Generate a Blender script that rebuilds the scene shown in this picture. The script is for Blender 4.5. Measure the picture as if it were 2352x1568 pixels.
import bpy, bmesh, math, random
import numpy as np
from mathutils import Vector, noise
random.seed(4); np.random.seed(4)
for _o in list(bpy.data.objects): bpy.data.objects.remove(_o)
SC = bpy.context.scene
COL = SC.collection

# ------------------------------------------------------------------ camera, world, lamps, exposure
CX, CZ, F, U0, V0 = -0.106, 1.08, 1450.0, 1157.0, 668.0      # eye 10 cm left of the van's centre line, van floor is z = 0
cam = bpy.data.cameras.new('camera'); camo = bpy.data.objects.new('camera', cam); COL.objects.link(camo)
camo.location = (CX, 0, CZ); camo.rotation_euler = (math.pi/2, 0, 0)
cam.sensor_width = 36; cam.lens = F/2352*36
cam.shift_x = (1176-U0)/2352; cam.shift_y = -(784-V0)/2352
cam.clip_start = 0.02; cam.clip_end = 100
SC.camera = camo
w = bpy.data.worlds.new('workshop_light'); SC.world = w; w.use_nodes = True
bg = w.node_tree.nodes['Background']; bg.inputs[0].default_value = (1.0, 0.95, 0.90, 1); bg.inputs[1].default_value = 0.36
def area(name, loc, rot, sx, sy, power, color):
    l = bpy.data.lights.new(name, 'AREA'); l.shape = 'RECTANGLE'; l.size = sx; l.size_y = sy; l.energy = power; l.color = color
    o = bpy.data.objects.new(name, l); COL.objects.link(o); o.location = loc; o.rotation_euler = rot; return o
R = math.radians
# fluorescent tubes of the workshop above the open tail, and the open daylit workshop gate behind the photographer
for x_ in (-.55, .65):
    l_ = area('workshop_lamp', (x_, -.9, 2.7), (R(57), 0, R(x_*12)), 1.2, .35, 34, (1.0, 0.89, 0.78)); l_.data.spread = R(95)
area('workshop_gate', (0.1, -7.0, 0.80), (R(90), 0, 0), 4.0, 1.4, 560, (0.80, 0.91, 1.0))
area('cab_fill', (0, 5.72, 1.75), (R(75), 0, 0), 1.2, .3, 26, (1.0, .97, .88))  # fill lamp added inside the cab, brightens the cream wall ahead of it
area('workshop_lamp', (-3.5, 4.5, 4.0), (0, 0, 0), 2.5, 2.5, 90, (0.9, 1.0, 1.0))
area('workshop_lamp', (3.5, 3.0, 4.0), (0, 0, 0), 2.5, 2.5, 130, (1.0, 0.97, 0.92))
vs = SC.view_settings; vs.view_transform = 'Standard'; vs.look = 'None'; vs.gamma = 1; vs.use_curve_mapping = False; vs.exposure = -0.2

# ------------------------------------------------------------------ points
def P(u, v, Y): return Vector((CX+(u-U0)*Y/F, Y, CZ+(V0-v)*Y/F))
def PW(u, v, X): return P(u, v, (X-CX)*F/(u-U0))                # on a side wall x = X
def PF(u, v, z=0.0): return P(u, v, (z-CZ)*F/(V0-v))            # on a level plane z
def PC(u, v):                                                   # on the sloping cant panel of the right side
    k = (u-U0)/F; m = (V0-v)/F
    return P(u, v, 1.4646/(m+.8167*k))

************

[Problem statement]: Your task is to transcribe the material exactly.

[Exercise solution]:
Generate a Blender script that rebuilds the scene shown in this picture. The script is for Blender 4.5. Measure the picture as if it were 2352x1568 pixels.
import bpy, bmesh, math, random
import numpy as np
from mathutils import Vector, noise
random.seed(4); np.random.seed(4)
for _o in list(bpy.data.objects): bpy.data.objects.remove(_o)
SC = bpy.context.scene
COL = SC.collection

# ------------------------------------------------------------------ camera, world, lamps, exposure
CX, CZ, F, U0, V0 = -0.106, 1.08, 1450.0, 1157.0, 668.0      # eye 10 cm left of the van's centre line, van floor is z = 0
cam = bpy.data.cameras.new('camera'); camo = bpy.data.objects.new('camera', cam); COL.objects.link(camo)
camo.location = (CX, 0, CZ); camo.rotation_euler = (math.pi/2, 0, 0)
cam.sensor_width = 36; cam.lens = F/2352*36
cam.shift_x = (1176-U0)/2352; cam.shift_y = -(784-V0)/2352
cam.clip_start = 0.02; cam.clip_end = 100
SC.camera = camo
w = bpy.data.worlds.new('workshop_light'); SC.world = w; w.use_nodes = True
bg = w.node_tree.nodes['Background']; bg.inputs[0].default_value = (1.0, 0.95, 0.90, 1); bg.inputs[1].default_value = 0.36
def area(name, loc, rot, sx, sy, power, color):
    l = bpy.data.lights.new(name, 'AREA'); l.shape = 'RECTANGLE'; l.size = sx; l.size_y = sy; l.energy = power; l.color = color
    o = bpy.data.objects.new(name, l); COL.objects.link(o); o.location = loc; o.rotation_euler = rot; return o
R = math.radians
# fluorescent tubes of the workshop above the open tail, and the open daylit workshop gate behind the photographer
for x_ in (-.55, .65):
    l_ = area('workshop_lamp', (x_, -.9, 2.7), (R(57), 0, R(x_*12)), 1.2, .35, 34, (1.0, 0.89, 0.78)); l_.data.spread = R(95)
area('workshop_gate', (0.1, -7.0, 0.80), (R(90), 0, 0), 4.0, 1.4, 560, (0.80, 0.91, 1.0))
area('cab_fill', (0, 5.72, 1.75), (R(75), 0, 0), 1.2, .3, 26, (1.0, .97, .88))  # fill lamp added inside the cab, brightens the cream wall ahead of it
area('workshop_lamp', (-3.5, 4.5, 4.0), (0, 0, 0), 2.5, 2.5, 90, (0.9, 1.0, 1.0))
area('workshop_lamp', (3.5, 3.0, 4.0), (0, 0, 0), 2.5, 2.5, 130, (1.0, 0.97, 0.92))
vs = SC.view_settings; vs.view_transform = 'Standard'; vs.look = 'None'; vs.gamma = 1; vs.use_curve_mapping = False; vs.exposure = -0.2

# ------------------------------------------------------------------ points
def P(u, v, Y): return Vector((CX+(u-U0)*Y/F, Y, CZ+(V0-v)*Y/F))
def PW(u, v, X): return P(u, v, (X-CX)*F/(u-U0))                # on a side wall x = X
def PF(u, v, z=0.0): return P(u, v, (z-CZ)*F/(V0-v))            # on a level plane z
def PC(u, v):                                                   # on the sloping cant panel of the right side
    k = (u-U0)/F; m = (V0-v)/F
    return P(u, v, 1.4646/(m+.8167*k))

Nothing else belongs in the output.